Goal: Working from the data below, reproduce exactly the lines starting at the one that holds "Generate a Blender" and ending at the one that holds "PI = math.pi". Pictures are excluded.

Information supplied:

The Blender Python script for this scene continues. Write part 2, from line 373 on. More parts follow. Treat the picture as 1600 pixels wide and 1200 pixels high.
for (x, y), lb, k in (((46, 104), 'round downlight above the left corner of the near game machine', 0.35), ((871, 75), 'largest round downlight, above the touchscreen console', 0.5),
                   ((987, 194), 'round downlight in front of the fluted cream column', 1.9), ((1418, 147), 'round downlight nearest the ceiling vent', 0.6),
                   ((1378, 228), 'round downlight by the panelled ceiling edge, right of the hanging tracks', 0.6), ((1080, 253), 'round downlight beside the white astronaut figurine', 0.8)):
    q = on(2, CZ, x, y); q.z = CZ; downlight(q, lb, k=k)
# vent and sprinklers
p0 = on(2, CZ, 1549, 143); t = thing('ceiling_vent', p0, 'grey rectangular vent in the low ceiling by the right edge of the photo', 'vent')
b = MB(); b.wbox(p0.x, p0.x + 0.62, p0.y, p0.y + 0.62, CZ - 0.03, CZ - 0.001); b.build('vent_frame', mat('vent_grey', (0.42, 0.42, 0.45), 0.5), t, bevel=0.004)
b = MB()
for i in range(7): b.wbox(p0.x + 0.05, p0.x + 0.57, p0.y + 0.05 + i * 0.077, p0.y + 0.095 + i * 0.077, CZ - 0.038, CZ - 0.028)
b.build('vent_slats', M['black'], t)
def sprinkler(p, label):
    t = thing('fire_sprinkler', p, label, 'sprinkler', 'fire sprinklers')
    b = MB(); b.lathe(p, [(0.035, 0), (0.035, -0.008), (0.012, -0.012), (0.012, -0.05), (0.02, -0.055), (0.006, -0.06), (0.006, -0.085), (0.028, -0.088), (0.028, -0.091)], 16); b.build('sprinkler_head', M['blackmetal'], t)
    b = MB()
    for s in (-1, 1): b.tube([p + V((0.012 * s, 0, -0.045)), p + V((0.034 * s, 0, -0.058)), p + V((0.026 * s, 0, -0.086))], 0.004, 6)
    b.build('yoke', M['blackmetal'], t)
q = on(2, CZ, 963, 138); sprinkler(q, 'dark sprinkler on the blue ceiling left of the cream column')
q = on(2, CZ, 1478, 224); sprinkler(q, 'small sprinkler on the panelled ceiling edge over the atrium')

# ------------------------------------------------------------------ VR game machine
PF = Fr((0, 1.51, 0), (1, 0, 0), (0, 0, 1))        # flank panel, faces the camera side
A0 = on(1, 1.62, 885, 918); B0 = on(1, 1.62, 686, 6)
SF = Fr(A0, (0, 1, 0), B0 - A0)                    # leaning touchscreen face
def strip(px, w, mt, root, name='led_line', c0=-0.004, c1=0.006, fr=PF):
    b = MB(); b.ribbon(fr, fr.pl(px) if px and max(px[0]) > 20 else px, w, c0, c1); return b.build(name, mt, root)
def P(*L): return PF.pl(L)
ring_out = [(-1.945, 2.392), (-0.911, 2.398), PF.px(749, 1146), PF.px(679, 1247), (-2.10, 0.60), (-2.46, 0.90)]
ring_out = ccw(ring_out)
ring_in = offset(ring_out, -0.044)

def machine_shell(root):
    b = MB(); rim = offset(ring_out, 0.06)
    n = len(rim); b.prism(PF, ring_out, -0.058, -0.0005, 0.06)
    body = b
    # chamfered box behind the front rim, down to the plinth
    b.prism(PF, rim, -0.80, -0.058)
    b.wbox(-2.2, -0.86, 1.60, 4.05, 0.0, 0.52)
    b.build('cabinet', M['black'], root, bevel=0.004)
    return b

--

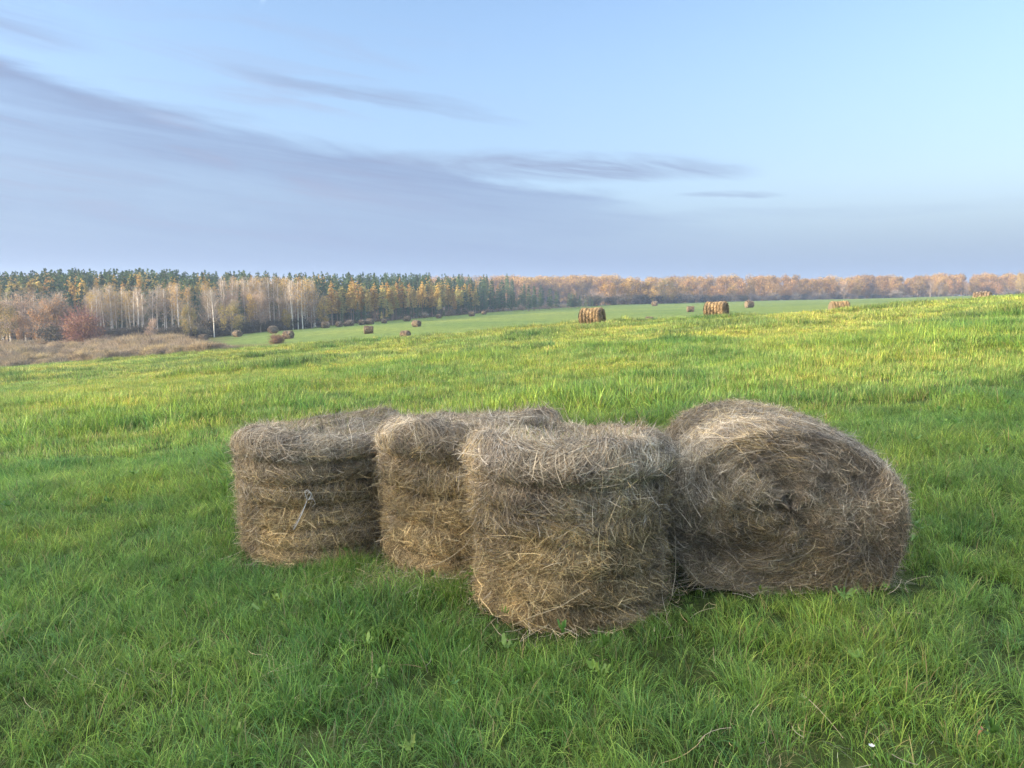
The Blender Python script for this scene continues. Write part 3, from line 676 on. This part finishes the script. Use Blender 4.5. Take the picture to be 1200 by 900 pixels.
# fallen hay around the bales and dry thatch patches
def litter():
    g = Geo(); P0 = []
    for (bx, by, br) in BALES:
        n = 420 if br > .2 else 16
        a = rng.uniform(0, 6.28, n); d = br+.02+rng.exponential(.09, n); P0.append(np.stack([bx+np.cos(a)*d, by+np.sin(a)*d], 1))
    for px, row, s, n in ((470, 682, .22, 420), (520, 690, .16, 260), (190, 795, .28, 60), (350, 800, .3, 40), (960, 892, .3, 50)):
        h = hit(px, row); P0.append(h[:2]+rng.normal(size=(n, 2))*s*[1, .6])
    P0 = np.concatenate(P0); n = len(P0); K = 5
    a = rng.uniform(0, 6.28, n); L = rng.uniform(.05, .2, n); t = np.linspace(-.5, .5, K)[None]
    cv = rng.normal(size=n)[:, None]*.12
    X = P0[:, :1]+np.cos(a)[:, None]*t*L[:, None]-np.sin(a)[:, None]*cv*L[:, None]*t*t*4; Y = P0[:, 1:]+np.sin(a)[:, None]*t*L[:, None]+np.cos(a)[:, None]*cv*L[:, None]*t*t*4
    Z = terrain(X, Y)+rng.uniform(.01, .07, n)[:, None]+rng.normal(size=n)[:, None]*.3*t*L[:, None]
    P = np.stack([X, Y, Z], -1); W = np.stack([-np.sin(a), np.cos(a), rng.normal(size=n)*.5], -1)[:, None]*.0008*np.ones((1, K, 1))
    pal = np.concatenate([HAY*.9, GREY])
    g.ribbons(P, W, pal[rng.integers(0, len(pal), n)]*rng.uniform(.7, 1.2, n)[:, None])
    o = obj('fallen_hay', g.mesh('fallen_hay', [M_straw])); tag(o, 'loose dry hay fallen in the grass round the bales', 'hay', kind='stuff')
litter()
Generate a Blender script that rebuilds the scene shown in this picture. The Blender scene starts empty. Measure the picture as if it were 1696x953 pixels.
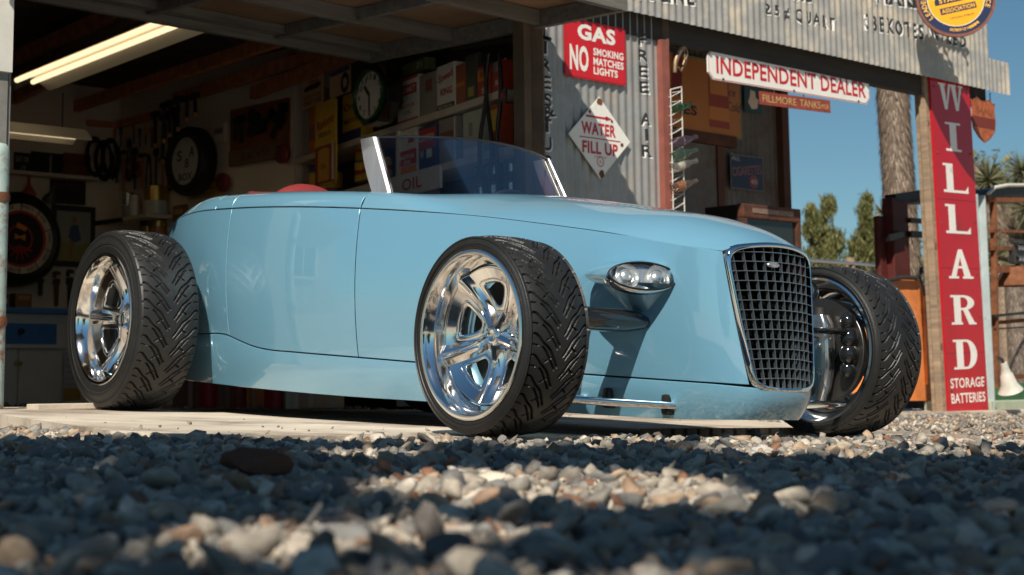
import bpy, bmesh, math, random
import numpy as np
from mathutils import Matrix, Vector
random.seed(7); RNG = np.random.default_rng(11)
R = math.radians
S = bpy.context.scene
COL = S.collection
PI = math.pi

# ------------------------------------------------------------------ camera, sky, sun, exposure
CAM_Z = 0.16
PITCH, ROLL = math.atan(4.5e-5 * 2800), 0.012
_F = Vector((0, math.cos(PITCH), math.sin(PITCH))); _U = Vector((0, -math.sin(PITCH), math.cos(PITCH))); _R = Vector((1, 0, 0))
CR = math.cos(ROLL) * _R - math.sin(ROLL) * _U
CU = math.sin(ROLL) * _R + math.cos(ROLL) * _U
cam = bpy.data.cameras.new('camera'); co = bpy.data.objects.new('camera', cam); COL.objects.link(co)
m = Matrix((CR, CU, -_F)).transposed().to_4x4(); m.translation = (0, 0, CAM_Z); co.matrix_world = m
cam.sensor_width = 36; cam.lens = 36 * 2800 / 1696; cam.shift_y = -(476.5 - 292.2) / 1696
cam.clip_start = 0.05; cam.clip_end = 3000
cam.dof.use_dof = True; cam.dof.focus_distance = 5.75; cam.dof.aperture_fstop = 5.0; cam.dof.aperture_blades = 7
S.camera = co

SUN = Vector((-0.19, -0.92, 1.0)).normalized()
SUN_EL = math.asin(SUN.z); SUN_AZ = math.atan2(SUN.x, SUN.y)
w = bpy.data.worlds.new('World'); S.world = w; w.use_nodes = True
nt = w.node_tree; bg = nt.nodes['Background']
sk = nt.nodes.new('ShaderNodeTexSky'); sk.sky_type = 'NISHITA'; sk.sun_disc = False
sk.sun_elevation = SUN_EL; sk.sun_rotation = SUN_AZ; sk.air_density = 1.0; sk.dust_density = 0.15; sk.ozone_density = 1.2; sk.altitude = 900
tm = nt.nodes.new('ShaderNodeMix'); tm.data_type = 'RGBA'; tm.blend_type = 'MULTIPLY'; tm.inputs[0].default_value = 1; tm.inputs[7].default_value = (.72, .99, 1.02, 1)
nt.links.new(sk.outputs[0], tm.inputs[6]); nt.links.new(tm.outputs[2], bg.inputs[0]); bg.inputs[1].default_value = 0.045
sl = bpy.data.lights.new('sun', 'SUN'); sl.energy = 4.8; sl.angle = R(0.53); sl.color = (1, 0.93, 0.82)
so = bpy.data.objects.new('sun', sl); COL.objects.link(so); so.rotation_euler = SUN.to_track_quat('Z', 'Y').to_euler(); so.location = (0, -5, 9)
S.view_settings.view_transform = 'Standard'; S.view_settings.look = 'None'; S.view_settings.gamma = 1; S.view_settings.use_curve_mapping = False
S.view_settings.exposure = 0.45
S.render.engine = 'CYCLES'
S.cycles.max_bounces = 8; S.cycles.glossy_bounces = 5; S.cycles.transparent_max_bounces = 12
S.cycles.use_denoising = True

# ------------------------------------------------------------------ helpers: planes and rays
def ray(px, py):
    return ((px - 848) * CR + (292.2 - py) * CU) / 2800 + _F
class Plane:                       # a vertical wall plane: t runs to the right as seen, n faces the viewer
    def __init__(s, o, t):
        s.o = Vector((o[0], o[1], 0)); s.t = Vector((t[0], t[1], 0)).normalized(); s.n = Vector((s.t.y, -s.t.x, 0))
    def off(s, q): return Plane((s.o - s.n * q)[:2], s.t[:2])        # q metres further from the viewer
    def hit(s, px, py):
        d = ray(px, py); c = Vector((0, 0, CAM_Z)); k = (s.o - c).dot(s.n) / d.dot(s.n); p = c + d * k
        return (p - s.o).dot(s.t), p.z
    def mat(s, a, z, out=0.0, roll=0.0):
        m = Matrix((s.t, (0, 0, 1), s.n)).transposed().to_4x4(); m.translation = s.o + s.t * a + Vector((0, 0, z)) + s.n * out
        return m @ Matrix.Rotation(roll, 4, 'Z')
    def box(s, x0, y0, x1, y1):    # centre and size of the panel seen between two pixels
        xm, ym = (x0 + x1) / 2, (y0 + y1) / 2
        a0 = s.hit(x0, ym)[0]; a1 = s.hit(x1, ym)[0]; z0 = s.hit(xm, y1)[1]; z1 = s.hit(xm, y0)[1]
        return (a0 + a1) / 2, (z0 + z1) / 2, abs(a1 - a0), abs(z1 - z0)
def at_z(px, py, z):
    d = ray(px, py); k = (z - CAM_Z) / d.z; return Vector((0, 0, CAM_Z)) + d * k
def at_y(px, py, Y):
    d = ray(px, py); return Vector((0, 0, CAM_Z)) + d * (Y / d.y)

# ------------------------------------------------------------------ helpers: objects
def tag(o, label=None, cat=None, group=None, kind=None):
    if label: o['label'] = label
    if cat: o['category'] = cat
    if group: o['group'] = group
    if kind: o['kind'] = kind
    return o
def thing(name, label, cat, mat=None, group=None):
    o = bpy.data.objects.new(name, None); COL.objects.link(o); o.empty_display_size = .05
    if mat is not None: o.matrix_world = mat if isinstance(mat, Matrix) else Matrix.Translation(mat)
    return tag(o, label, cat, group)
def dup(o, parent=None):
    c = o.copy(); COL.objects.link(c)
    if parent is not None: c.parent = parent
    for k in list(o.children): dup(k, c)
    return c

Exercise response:
Generate a Blender script that rebuilds the scene shown in this picture. The Blender scene starts empty. Measure the picture as if it were 1696x953 pixels.
import bpy, bmesh, math, random
import numpy as np
from mathutils import Matrix, Vector
random.seed(7); RNG = np.random.default_rng(11)
R = math.radians
S = bpy.context.scene
COL = S.collection
PI = math.pi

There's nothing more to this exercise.